Supplied information:
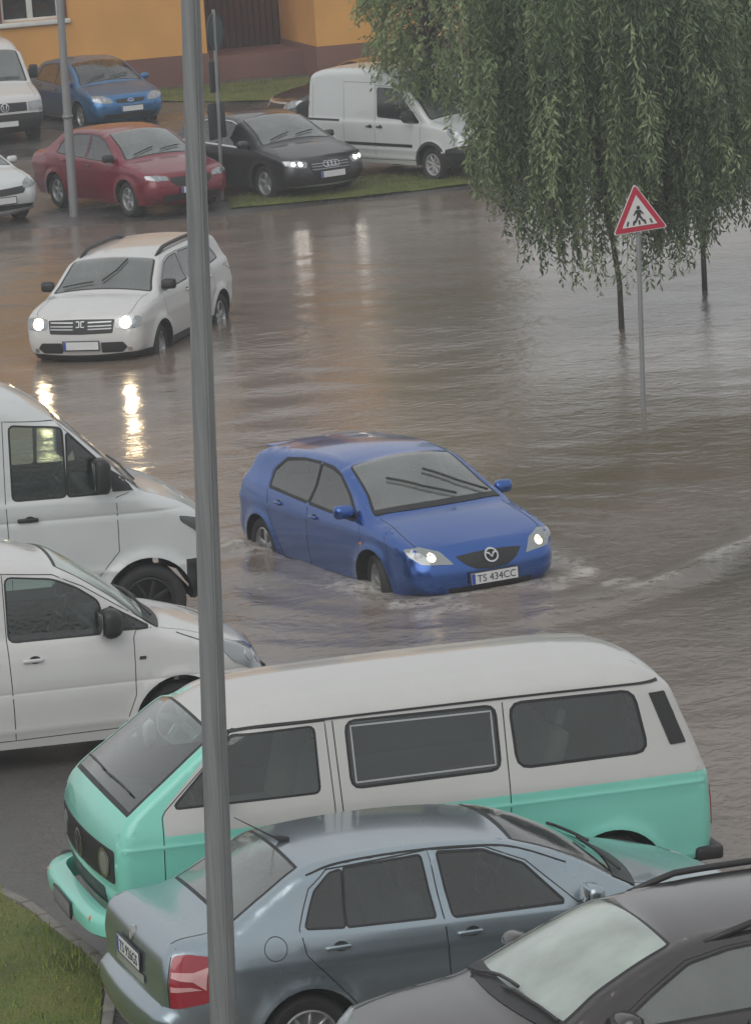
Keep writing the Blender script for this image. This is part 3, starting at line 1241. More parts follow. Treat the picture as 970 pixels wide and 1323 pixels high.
# ---- white compact van, parked at the left
CAD = spec(
    top=[(.64, .23, 'front_bumper'), (.80, .31, 'front_bumper'), (.85, .46, 'front_bumper'), (.83, .62, 'front_bumper'), (.77, .76, 'front_bumper'), (.69, .85, 'hood'), (.45, .965, 'hood'), (.15, 1.06, 'hood'),
         (-.12, 1.13, 'windshield'), (-.50, 1.43, 'windshield'), (-.92, 1.695, 'roof'), (-1.3, 1.80, 'roof'), (-1.9, 1.835, 'roof'), (-2.8, 1.83, 'roof'), (-3.3, 1.785, 'rear_window'),
         (-3.40, 1.50, 'rear_window'), (-3.46, 1.10, 'tailgate'), (-3.49, .85, 'tailgate'), (-3.50, .60, 'rear_bumper'), (-3.53, .45, 'rear_bumper'), (-3.46, .26, 'rear_bumper')],
    W=.90, tum=.17, plan=[(-3.55, .96), (-2.9, .99), (-1.4, 1.), (-.2, 1.), (.45, .975), (.9, .90)],
    belt=[(-3.6, 1.14), (-1.4, 1.13), (-.2, 1.10), (.9, .95)], fil={**FIL_CAR, 'roof': (.20, .12, .03), 'front_bumper': (.25, .22, .06)},
    arches=[(0.03, .33, .40), (-2.68, .33, .40)], flare=.02, tyre=.325, mats=['p_white', 'seal', 'black'], glass={'windshield': 'glassw', 'rear_window': 'glassd'}, sideglass='glass',  # pale windscreen coat paints in its sky reflection
    creases=((.72, -.006, .012), (.40, .008, .03)),
    windows=[dict(poly=[(-.575, 1.14), (-.60, 1.40), (-.78, 1.53), (-.97, 1.615), (-1.36, 1.665), (-1.375, 1.15)], door=0, r=.05),
             dict(poly=[(-.19, 1.15), (-.50, 1.155), (-.51, 1.345)], door=0, name='quarter_window', r=.015)],
    doors=[dict(poly=[(-.33, 1.08), (-.35, .60), (-.46, .33), (-1.385, .32), (-1.40, 1.16), (-1.39, 1.705), (-.96, 1.655), (-.72, 1.54), (-.12, 1.14), (-.30, 1.135)]),
           dict(poly=[(-1.40, 1.16), (-1.385, .32), (-2.1, .32), (-2.22, .5), (-2.28, .70), (-2.28, 1.70), (-1.39, 1.705)], name='sliding_door')],
    bumpers=[('front_bumper', [(.40, .15), (.40, .60), (.66, .63), (1., .66), (1., .1)]), ('rear_bumper', [(-3.1, .15), (-3.12, .5), (-3.7, .58), (-3.7, .1)])],
    cabin=dict(seat_x=-1.25, seat_z=.72, rear=(), dash_x=-.40, dash_z=1.12, bulkhead=-1.75),
    extras=[
        lamps(('front', 38), [(-.10, .66), (-.12, .80), (.02, .88), (.24, .93), (.42, .98), (.44, .94), (.36, .78), (.20, .68)], 'lens', [(.06, .77, .06), (.22, .82, .05)], rnd=.03),
        central('grille', 'front', [(0, .70), (.42, .70), (.42, .79), (0, .80)], 'black', rnd=.015),
        central('lower_grille', 'front', [(0, .30), (.55, .30), (.58, .42), (0, .42)], 'black', rnd=.02),
        emblem('front', 0, .75, .07, [[(-.55, .7), (-.2, -.6), (0, -.1), (.2, -.6), (.55, .7)]], off=.02, wd=.014),
        plate('front', 0, .53, '', off=.02),
        mirror(-.53, 1.19, 'black', size=(.18, .24, .25), out=.12), cowl(-.06, .72, .13), handle([(0, -1.20, .98), (1, -1.58, .98)]),
        lamps('side', [(-.30, .895), (-.245, .895), (-.24, .92), (-.295, .92)], 'black', rnd=0, name='side_indicator'),
        wipers([[(-.55, -.13), (-.20, -.20), (.12, -.22)], [(.0, -.13), (.35, -.19), (.62, -.22)]]),
        gaps([('side', [(.36, .62), (.42, .80), (.30, .97), (.05, 1.07)])]),
        lamps('rear', [(.70, .80), (.84, .80), (.84, 1.2), (.72, 1.2)], 'red', name='taillight'),
    ])

# ---- large white panel van behind it
CRA = spec(
    top=[(.56, .36, 'front_bumper'), (.70, .42, 'front_bumper'), (.74, .60, 'front_bumper'), (.72, .80, 'front_bumper'), (.67, 1.0, 'front_bumper'), (.58, 1.16, 'hood'), (.42, 1.27, 'hood'),
         (.20, 1.37, 'hood'), (-.02, 1.455, 'windshield'), (-.40, 1.83, 'windshield'), (-.80, 2.19, 'roof'), (-1.15, 2.40, 'roof'), (-1.7, 2.53, 'roof'), (-2.6, 2.57, 'roof'),
         (-4.6, 2.56, 'roof'), (-4.82, 2.48, 'tailgate'), (-4.90, 1.5, 'tailgate'), (-4.92, .75, 'rear_bumper'), (-4.96, .6, 'rear_bumper'), (-4.90, .40, 'rear_bumper')],
    W=1.0, tum=.095, plan=[(-5., .99), (-.8, 1.), (0, .985), (.5, .93), (.9, .86)],
    belt=[(-5, 1.43), (-.8, 1.43), (.2, 1.38), (.9, 1.2)], zmid=.8, tuck=.2, bulge=.03,
    fil={**FIL_CAR, 'roof': (.25, .20, .04), 'front_bumper': (.28, .24, .06), 'windshield': (.09, .07, .03), 'hood': (.16, .13, .03), 'tailgate': (.08, .06, .01)},
    arches=[(0, .38, .44), (-3.64, .38, .44)], flare=.035, tyre=.37, mats=['p_white2', 'seal', 'black'], glass={'windshield': 'glassf'}, sideglass='glass', rim=('black', 8),
    creases=((1.255, -.009, .014), (.72, .01, .03)), rparts={**RP, 'tailgate': 'rear_door'},
    windows=[dict(poly=[(-.755, 1.475), (-.755, 2.11), (-1.24, 2.165), (-1.25, 1.475)], door=0, r=.04, seal=.02),
             dict(poly=[(-.34, 1.475), (-.39, 1.74), (-.70, 2.06), (-.722, 1.475)], door=0, name='quarter_window', r=.02, seal=.02)],
    doors=[dict(poly=[(-.27, 1.42), (-.27, .9), (-.52, .62), (-1.31, .60), (-1.33, 1.45), (-1.31, 2.22), (-.80, 2.18), (-.10, 1.47)])],
    bumpers=[('front_bumper', [(.40, .2), (.44, .76), (.66, .77), (1., .78), (1., .1)])],
    zones=[([(.36, .2), (.38, .76), (.66, .765), (1., .78), (1., .1)], 2), ([(-.35, .3), (-.42, .62), (-3.2, .60), (-3.2, .3)], 2)],
    rmat={'front_bumper': lambda x, z: 2 if z < .77 else 0},
    cabin=dict(seat_x=-1.15, seat_z=1.0, rear=(), dash_x=-.30, dash_z=1.43, bulkhead=-1.65),
    extras=[
        lamps(('front', 45), [(-.14, .86), (-.12, 1.0), (.10, 1.10), (.43, 1.19), (.42, 1.13), (.24, .96), (.08, .86)], 'darklens', [(.02, .95, .05), (.18, 1.02, .05)], rnd=.02),
        central('grille', 'front', [(0, .80), (.52, .80), (.55, .96), (0, .98)], 'black', rnd=.02),
        plate('front', 0, .60, '', off=.02),
        lamps('side', [(-.02, 1.475), (-.30, 1.475), (-.33, 1.70)], 'black', rnd=.01, name='pillar_panel'),
        mirror(-.42, 1.60, 'black', size=(.16, .24, .34), out=.18),
        handle([(0, -1.13, 1.275)], mat='black', size=(.2, .03, .04)),
        wipers([[(-.6, -.05), (-.1, -.10)], [(.1, -.05), (.6, -.10)]]),
        gaps([('side', [(-1.42, .65), (-1.42, 2.25)]), ('side', [(-2.55, .65), (-2.55, 2.3)])]),
        lamps('rear', [(.84, .9), (.96, .9), (.96, 1.5), (.86, 1.5)], 'red', name='taillight'),
        lamps('side', [(-1.5, .70), (-3.1, .70), (-3.1, .78), (-1.5, .78)], 'p_white2', rnd=.01, name='side_moulding'),
    ])

# ---- high-roof white van half behind the tree
TRA = spec(
    top=[(.62, .28, 'front_bumper'), (.80, .36, 'front_bumper'), (.86, .52, 'front_bumper'), (.84, .70, 'front_bumper'), (.77, .86, 'front_bumper'), (.68, .93, 'hood'), (.45, 1.0, 'hood'), (.18, 1.06, 'hood'),
         (-.06, 1.12, 'windshield'), (-.38, 1.42, 'windshield'), (-.72, 1.70, 'roof'), (-1.05, 1.89, 'roof'), (-1.6, 2.01, 'roof'), (-2.6, 2.02, 'roof'), (-3.35, 1.96, 'roof'), (-3.52, 1.88, 'tailgate'),
         (-3.60, 1.4, 'tailgate'), (-3.63, .9, 'tailgate'), (-3.64, .6, 'rear_bumper'), (-3.66, .45, 'rear_bumper'), (-3.58, .30, 'rear_bumper')],
    W=.895, tum=.085, plan=[(-3.7, .98), (-.8, 1.), (0, .99), (.5, .95), (.9, .88)], belt=[(-3.7, 1.06), (-.3, 1.05), (.9, .95)], bulge=.04,
    fil={**FIL_CAR, 'roof': (.16, .13, .03), 'tailgate': (.10, .08, .02)}, rparts={**RP, 'tailgate': 'rear_door'},
    arches=[(0, .31, .375), (-2.912, .31, .375)], flare=.022, tyre=.31, mats=['p_white2', 'seal', 'black'], glass={'windshield': 'glassf'}, sideglass='glassd', rim=('whitealloy', 8),
    windows=[dict(poly=[(-.30, 1.075), (-.90, 1.62), (-1.05, 1.675), (-1.50, 1.685), (-1.50, 1.16), (-.80, 1.13), (-.74, 1.075)], door=0, r=.04)],
    doors=[dict(poly=[(-.25, 1.05), (-.28, .6), (-.42, .38), (-1.56, .36), (-1.57, 1.05), (-1.555, 1.73), (-1.04, 1.72), (-.86, 1.66), (-.20, 1.08)]),
           dict(poly=[(-1.57, 1.05), (-1.56, .36), (-2.35, .36), (-2.48, .6), (-2.50, 1.78), (-1.555, 1.78)], name='sliding_door')],
    bumpers=[('front_bumper', [(.38, .2), (.38, .64), (.66, .70), (1., .74), (1., .1)])],
    zones=[([(.36, .2), (.38, .60), (.66, .66), (1., .70), (1., .1)], 2)],
    creases=((.40, .012, .03), (.55, .01, .03)),
    cabin=dict(seat_x=-1.2, seat_z=.72, rear=(), dash_x=-.36, dash_z=1.10, bulkhead=-1.7),
    extras=[
        lamps(('front', 40), [(-.10, .70), (-.10, .84), (.10, .92), (.34, .99), (.36, .92), (.26, .78), (.10, .70)], 'lens', [(.04, .79, .05), (.18, .85, .045)], rnd=.02),
        central('grille', 'front', [(0, .72), (.42, .72), (.46, .84), (0, .85)], 'black', rnd=.02),
        emblem('front', 0, .79, .09, [], mat='chrome', off=.02, wd=.015, ry=.04, disc='blueband'),
        central('lower_grille', 'front', [(0, .36), (.5, .36), (.52, .48), (0, .48)], 'black', rnd=.02),
        plate('front', 0, .58, '', off=.02),
        mirror(-.48, 1.16, 'black', size=(.14, .22, .22), out=.13), handle([(0, -1.42, .97), (1, -1.72, .97)], mat='black'),
        lamps('side', [(-.50, .615), (-.50, .67), (-2.46, .67), (-2.46, .615)], 'black', rnd=.01, name='side_moulding'),
        lamps('side', [(-2.62, 1.04), (-2.62, 1.075), (-3.62, 1.075), (-3.62, 1.04)], 'seal', rnd=.005, name='door_track'),
        lambda s: [s.strip('arch_trim', 'side', [(.405 * math.cos(t) + ax, .31 + .405 * math.sin(t)) for t in np.linspace(-.2, math.pi + .2, 24)], .06, 'black', off=.006, sg=sg, step=1) for ax in (0, -2.912) for sg in (-1, 1)],
        gaps([('side', [(-3.44, .6), (-3.42, 1.7)])]),
        lamps('rear', [(.74, .9), (.86, .9), (.84, 1.6), (.76, 1.6)], 'red', name='taillight'),
    ])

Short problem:
What is the number of lines that hold the string "high"? Reply with that number alone.

Result for this task:
2